I don't bring this up to quibble with facts, but rather to point out that the reviewer really has no bloody basis on which to ascribe such venal commentary as "banal sing-along ditties" or "impressively bland," or even "mostly mediocre attempt at cutesy-yet-earnestly-indie pop." If your diet is a steady stream of My Chemical Romance, Lily Allen and Maroon 5, you're just...not...going... to...understand. (As an aside, I'm not here to dis Tuyet, who once wrote a not-unfavorable review of a former twee band of my own.) Power pop, in its purest form, isn't trying to break new ground, but rather to construct catchy, well-crafted, memorable pop in a guitar-rock construct. I'm not suggesting the reviewer needs to be deeply ensconced in everything in the canon. But when listening to Bring Us Meat, if you can't recognize sonic nods to bands as prominent as Teenage Fanclub, Material Issue or even the Knack, then you are wholly unqualified to judge such a record on its own merits.

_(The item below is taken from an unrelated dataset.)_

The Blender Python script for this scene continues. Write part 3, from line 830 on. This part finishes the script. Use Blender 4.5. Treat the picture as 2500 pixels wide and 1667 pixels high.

While one may quibble with where the new Thank God for Astronauts record stands among its true peers -- both stylistic peers in its genre, as well as Denver bands generally -- I don't think there's any doubt that songs such as "Ghetto Flame," "Daggers in the Street" and "Danica" make for most pleasant listening at any time, and perhaps even have strong radio potential.
Dave Meyer
Longmont

"Sound Check," Michael Roberts, April 26



All Clear

Michael Roberts's latest Message column provided some great insights into how Clear Channel is dealing -- or not -- with the issue of how its conservative talk-show hosts use the public airwaves. It's quite telling that even in speaking with a journalist, Mike Rosen and "Gunny" Bob Newman couldn't resist a little inaccurate spin about the critiques of their shows by Colorado Media Matters. While those two would like you to think that we differ with them mainly on points of ideology, the vast bulk of our research focuses on fact-based misinformation, not conservative vs. progressive interpretation. That is, we've documented the numerous times that Rosen, Newman, Peter Boyles and Dan Caplis have used factually inaccurate assertions to support their points of view. In many cases (with Boyles by far the worst offender), they do it repeatedly, using the same falsehoods over and over again even after we've sent them the facts showing that they are spouting inaccurate information. We don't call that "misleading," as Rosen would like people to believe; we call that "lying."

Clearly they don't like the fact that unlike in past years, someone on a regular basis is catching them in the act of lying to their listeners.